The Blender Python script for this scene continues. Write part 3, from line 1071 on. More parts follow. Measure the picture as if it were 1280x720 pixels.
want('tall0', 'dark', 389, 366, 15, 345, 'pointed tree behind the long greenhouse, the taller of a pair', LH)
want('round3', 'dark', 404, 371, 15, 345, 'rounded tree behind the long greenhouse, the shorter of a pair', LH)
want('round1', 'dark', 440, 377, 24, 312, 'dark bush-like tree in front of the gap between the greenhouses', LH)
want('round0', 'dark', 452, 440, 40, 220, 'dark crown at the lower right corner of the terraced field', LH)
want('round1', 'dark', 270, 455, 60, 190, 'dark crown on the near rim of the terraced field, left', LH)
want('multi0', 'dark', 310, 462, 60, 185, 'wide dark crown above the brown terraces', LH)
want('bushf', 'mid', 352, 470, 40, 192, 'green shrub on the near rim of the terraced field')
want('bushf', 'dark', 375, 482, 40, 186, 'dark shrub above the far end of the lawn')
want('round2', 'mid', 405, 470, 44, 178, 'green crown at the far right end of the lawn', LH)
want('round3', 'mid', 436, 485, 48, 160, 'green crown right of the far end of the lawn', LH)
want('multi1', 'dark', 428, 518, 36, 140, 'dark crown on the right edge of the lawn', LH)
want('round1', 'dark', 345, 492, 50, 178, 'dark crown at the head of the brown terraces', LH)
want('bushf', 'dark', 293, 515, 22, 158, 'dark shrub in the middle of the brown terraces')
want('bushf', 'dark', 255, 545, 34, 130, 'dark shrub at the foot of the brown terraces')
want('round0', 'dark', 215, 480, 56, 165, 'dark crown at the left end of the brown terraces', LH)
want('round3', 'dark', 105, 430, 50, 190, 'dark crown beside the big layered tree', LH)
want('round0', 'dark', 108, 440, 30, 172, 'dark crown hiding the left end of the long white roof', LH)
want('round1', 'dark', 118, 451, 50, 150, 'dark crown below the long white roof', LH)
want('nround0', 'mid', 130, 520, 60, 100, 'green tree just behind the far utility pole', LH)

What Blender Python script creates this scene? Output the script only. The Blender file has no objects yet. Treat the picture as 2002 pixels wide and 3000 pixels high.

→ EXERCISE PROMPT
Repeat the data in its entirety, character for character.

→ ANSWER BELOW
The Blender Python script for this scene continues. Write part 3, from line 1071 on. More parts follow. Measure the picture as if it were 1280x720 pixels.
want('tall0', 'dark', 389, 366, 15, 345, 'pointed tree behind the long greenhouse, the taller of a pair', LH)
want('round3', 'dark', 404, 371, 15, 345, 'rounded tree behind the long greenhouse, the shorter of a pair', LH)
want('round1', 'dark', 440, 377, 24, 312, 'dark bush-like tree in front of the gap between the greenhouses', LH)
want('round0', 'dark', 452, 440, 40, 220, 'dark crown at the lower right corner of the terraced field', LH)
want('round1', 'dark', 270, 455, 60, 190, 'dark crown on the near rim of the terraced field, left', LH)
want('multi0', 'dark', 310, 462, 60, 185, 'wide dark crown above the brown terraces', LH)
want('bushf', 'mid', 352, 470, 40, 192, 'green shrub on the near rim of the terraced field')
want('bushf', 'dark', 375, 482, 40, 186, 'dark shrub above the far end of the lawn')
want('round2', 'mid', 405, 470, 44, 178, 'green crown at the far right end of the lawn', LH)
want('round3', 'mid', 436, 485, 48, 160, 'green crown right of the far end of the lawn', LH)
want('multi1', 'dark', 428, 518, 36, 140, 'dark crown on the right edge of the lawn', LH)
want('round1', 'dark', 345, 492, 50, 178, 'dark crown at the head of the brown terraces', LH)
want('bushf', 'dark', 293, 515, 22, 158, 'dark shrub in the middle of the brown terraces')
want('bushf', 'dark', 255, 545, 34, 130, 'dark shrub at the foot of the brown terraces')
want('round0', 'dark', 215, 480, 56, 165, 'dark crown at the left end of the brown terraces', LH)
want('round3', 'dark', 105, 430, 50, 190, 'dark crown beside the big layered tree', LH)
want('round0', 'dark', 108, 440, 30, 172, 'dark crown hiding the left end of the long white roof', LH)
want('round1', 'dark', 118, 451, 50, 150, 'dark crown below the long white roof', LH)
want('nround0', 'mid', 130, 520, 60, 100, 'green tree just behind the far utility pole', LH)

What Blender Python script creates this scene? Output the script only. The Blender file has no objects yet. Treat the picture as 2002 pixels wide and 3000 pixels high.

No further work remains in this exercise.